**Directions for this task**.
Reproduce the listing below in its entirety. Change nothing.

_ _ _ _

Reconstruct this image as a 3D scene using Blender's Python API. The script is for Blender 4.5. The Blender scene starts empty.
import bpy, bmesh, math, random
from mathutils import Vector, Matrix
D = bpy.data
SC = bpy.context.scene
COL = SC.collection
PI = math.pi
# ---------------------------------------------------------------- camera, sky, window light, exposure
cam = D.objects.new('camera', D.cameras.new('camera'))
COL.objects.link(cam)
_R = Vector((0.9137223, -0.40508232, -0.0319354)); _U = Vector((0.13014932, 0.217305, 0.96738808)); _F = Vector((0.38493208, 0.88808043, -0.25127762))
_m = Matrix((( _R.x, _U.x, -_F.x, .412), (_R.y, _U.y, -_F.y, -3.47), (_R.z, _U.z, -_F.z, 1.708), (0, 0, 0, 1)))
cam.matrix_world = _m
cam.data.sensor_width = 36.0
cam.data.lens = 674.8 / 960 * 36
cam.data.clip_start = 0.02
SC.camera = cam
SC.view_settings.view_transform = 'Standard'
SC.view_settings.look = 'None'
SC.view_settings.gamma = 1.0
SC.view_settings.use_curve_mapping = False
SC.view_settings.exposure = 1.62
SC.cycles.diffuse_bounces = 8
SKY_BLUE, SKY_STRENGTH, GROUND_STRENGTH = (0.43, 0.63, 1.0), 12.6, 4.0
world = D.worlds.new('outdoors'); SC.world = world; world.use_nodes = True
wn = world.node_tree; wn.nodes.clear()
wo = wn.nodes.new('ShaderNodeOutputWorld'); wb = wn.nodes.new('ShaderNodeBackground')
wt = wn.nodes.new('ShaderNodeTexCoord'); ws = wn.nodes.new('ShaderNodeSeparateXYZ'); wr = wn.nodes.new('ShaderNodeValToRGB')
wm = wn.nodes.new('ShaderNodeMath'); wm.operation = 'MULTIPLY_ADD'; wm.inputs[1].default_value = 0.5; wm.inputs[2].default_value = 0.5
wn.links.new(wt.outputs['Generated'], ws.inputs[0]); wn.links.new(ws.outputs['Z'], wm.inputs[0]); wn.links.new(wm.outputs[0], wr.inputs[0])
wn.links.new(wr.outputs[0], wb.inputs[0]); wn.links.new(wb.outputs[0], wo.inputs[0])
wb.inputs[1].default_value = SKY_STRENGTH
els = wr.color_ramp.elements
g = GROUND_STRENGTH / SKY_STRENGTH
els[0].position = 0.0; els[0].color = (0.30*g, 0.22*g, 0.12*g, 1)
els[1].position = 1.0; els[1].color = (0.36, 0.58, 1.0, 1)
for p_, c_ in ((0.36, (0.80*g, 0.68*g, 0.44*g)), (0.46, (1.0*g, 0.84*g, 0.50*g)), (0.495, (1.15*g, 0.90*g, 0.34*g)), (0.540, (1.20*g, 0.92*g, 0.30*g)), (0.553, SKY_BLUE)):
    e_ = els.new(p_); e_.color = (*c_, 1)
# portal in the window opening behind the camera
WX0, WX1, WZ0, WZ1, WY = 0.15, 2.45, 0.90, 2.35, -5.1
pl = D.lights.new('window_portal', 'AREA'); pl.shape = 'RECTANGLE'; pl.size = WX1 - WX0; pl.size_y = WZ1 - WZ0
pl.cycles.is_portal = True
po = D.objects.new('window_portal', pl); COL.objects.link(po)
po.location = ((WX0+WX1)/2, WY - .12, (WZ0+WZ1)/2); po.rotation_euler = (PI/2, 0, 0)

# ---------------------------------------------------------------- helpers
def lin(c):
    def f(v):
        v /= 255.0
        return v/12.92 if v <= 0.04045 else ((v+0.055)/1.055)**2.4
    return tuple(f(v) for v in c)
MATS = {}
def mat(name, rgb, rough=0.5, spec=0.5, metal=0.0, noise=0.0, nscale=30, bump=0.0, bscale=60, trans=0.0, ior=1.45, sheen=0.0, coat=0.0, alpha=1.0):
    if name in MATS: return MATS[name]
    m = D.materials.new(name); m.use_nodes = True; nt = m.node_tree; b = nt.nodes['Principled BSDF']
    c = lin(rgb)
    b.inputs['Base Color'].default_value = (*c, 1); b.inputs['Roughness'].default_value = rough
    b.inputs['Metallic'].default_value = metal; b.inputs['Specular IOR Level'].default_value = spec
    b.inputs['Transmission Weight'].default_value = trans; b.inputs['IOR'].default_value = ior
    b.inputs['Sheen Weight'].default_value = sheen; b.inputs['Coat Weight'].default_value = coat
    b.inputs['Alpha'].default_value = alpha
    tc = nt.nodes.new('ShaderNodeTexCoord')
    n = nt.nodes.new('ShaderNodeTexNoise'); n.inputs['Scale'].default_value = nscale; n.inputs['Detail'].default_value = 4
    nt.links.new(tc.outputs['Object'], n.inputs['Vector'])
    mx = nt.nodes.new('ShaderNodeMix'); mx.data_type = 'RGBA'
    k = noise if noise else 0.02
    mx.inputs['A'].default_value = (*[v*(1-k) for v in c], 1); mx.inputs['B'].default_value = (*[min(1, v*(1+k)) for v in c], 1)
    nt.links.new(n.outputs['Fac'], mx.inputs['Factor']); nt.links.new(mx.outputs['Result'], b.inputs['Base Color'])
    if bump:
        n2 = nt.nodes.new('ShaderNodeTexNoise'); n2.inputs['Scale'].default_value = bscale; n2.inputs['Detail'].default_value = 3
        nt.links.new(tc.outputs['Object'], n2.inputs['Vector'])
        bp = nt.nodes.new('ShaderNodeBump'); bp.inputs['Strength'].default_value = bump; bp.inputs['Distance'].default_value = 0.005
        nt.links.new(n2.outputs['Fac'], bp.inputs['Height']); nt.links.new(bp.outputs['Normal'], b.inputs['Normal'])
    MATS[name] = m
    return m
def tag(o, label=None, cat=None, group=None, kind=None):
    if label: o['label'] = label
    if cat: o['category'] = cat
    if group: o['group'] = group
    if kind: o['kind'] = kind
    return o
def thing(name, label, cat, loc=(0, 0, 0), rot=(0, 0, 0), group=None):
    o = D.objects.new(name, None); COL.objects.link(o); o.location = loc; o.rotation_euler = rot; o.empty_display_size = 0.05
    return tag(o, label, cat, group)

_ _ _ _

**Result of this exercise**.
Reconstruct this image as a 3D scene using Blender's Python API. The script is for Blender 4.5. The Blender scene starts empty.
import bpy, bmesh, math, random
from mathutils import Vector, Matrix
D = bpy.data
SC = bpy.context.scene
COL = SC.collection
PI = math.pi
# ---------------------------------------------------------------- camera, sky, window light, exposure
cam = D.objects.new('camera', D.cameras.new('camera'))
COL.objects.link(cam)
_R = Vector((0.9137223, -0.40508232, -0.0319354)); _U = Vector((0.13014932, 0.217305, 0.96738808)); _F = Vector((0.38493208, 0.88808043, -0.25127762))
_m = Matrix((( _R.x, _U.x, -_F.x, .412), (_R.y, _U.y, -_F.y, -3.47), (_R.z, _U.z, -_F.z, 1.708), (0, 0, 0, 1)))
cam.matrix_world = _m
cam.data.sensor_width = 36.0
cam.data.lens = 674.8 / 960 * 36
cam.data.clip_start = 0.02
SC.camera = cam
SC.view_settings.view_transform = 'Standard'
SC.view_settings.look = 'None'
SC.view_settings.gamma = 1.0
SC.view_settings.use_curve_mapping = False
SC.view_settings.exposure = 1.62
SC.cycles.diffuse_bounces = 8
SKY_BLUE, SKY_STRENGTH, GROUND_STRENGTH = (0.43, 0.63, 1.0), 12.6, 4.0
world = D.worlds.new('outdoors'); SC.world = world; world.use_nodes = True
wn = world.node_tree; wn.nodes.clear()
wo = wn.nodes.new('ShaderNodeOutputWorld'); wb = wn.nodes.new('ShaderNodeBackground')
wt = wn.nodes.new('ShaderNodeTexCoord'); ws = wn.nodes.new('ShaderNodeSeparateXYZ'); wr = wn.nodes.new('ShaderNodeValToRGB')
wm = wn.nodes.new('ShaderNodeMath'); wm.operation = 'MULTIPLY_ADD'; wm.inputs[1].default_value = 0.5; wm.inputs[2].default_value = 0.5
wn.links.new(wt.outputs['Generated'], ws.inputs[0]); wn.links.new(ws.outputs['Z'], wm.inputs[0]); wn.links.new(wm.outputs[0], wr.inputs[0])
wn.links.new(wr.outputs[0], wb.inputs[0]); wn.links.new(wb.outputs[0], wo.inputs[0])
wb.inputs[1].default_value = SKY_STRENGTH
els = wr.color_ramp.elements
g = GROUND_STRENGTH / SKY_STRENGTH
els[0].position = 0.0; els[0].color = (0.30*g, 0.22*g, 0.12*g, 1)
els[1].position = 1.0; els[1].color = (0.36, 0.58, 1.0, 1)
for p_, c_ in ((0.36, (0.80*g, 0.68*g, 0.44*g)), (0.46, (1.0*g, 0.84*g, 0.50*g)), (0.495, (1.15*g, 0.90*g, 0.34*g)), (0.540, (1.20*g, 0.92*g, 0.30*g)), (0.553, SKY_BLUE)):
    e_ = els.new(p_); e_.color = (*c_, 1)
# portal in the window opening behind the camera
WX0, WX1, WZ0, WZ1, WY = 0.15, 2.45, 0.90, 2.35, -5.1
pl = D.lights.new('window_portal', 'AREA'); pl.shape = 'RECTANGLE'; pl.size = WX1 - WX0; pl.size_y = WZ1 - WZ0
pl.cycles.is_portal = True
po = D.objects.new('window_portal', pl); COL.objects.link(po)
po.location = ((WX0+WX1)/2, WY - .12, (WZ0+WZ1)/2); po.rotation_euler = (PI/2, 0, 0)

# ---------------------------------------------------------------- helpers
def lin(c):
    def f(v):
        v /= 255.0
        return v/12.92 if v <= 0.04045 else ((v+0.055)/1.055)**2.4
    return tuple(f(v) for v in c)
MATS = {}
def mat(name, rgb, rough=0.5, spec=0.5, metal=0.0, noise=0.0, nscale=30, bump=0.0, bscale=60, trans=0.0, ior=1.45, sheen=0.0, coat=0.0, alpha=1.0):
    if name in MATS: return MATS[name]
    m = D.materials.new(name); m.use_nodes = True; nt = m.node_tree; b = nt.nodes['Principled BSDF']
    c = lin(rgb)
    b.inputs['Base Color'].default_value = (*c, 1); b.inputs['Roughness'].default_value = rough
    b.inputs['Metallic'].default_value = metal; b.inputs['Specular IOR Level'].default_value = spec
    b.inputs['Transmission Weight'].default_value = trans; b.inputs['IOR'].default_value = ior
    b.inputs['Sheen Weight'].default_value = sheen; b.inputs['Coat Weight'].default_value = coat
    b.inputs['Alpha'].default_value = alpha
    tc = nt.nodes.new('ShaderNodeTexCoord')
    n = nt.nodes.new('ShaderNodeTexNoise'); n.inputs['Scale'].default_value = nscale; n.inputs['Detail'].default_value = 4
    nt.links.new(tc.outputs['Object'], n.inputs['Vector'])
    mx = nt.nodes.new('ShaderNodeMix'); mx.data_type = 'RGBA'
    k = noise if noise else 0.02
    mx.inputs['A'].default_value = (*[v*(1-k) for v in c], 1); mx.inputs['B'].default_value = (*[min(1, v*(1+k)) for v in c], 1)
    nt.links.new(n.outputs['Fac'], mx.inputs['Factor']); nt.links.new(mx.outputs['Result'], b.inputs['Base Color'])
    if bump:
        n2 = nt.nodes.new('ShaderNodeTexNoise'); n2.inputs['Scale'].default_value = bscale; n2.inputs['Detail'].default_value = 3
        nt.links.new(tc.outputs['Object'], n2.inputs['Vector'])
        bp = nt.nodes.new('ShaderNodeBump'); bp.inputs['Strength'].default_value = bump; bp.inputs['Distance'].default_value = 0.005
        nt.links.new(n2.outputs['Fac'], bp.inputs['Height']); nt.links.new(bp.outputs['Normal'], b.inputs['Normal'])
    MATS[name] = m
    return m
def tag(o, label=None, cat=None, group=None, kind=None):
    if label: o['label'] = label
    if cat: o['category'] = cat
    if group: o['group'] = group
    if kind: o['kind'] = kind
    return o
def thing(name, label, cat, loc=(0, 0, 0), rot=(0, 0, 0), group=None):
    o = D.objects.new(name, None); COL.objects.link(o); o.location = loc; o.rotation_euler = rot; o.empty_display_size = 0.05
    return tag(o, label, cat, group)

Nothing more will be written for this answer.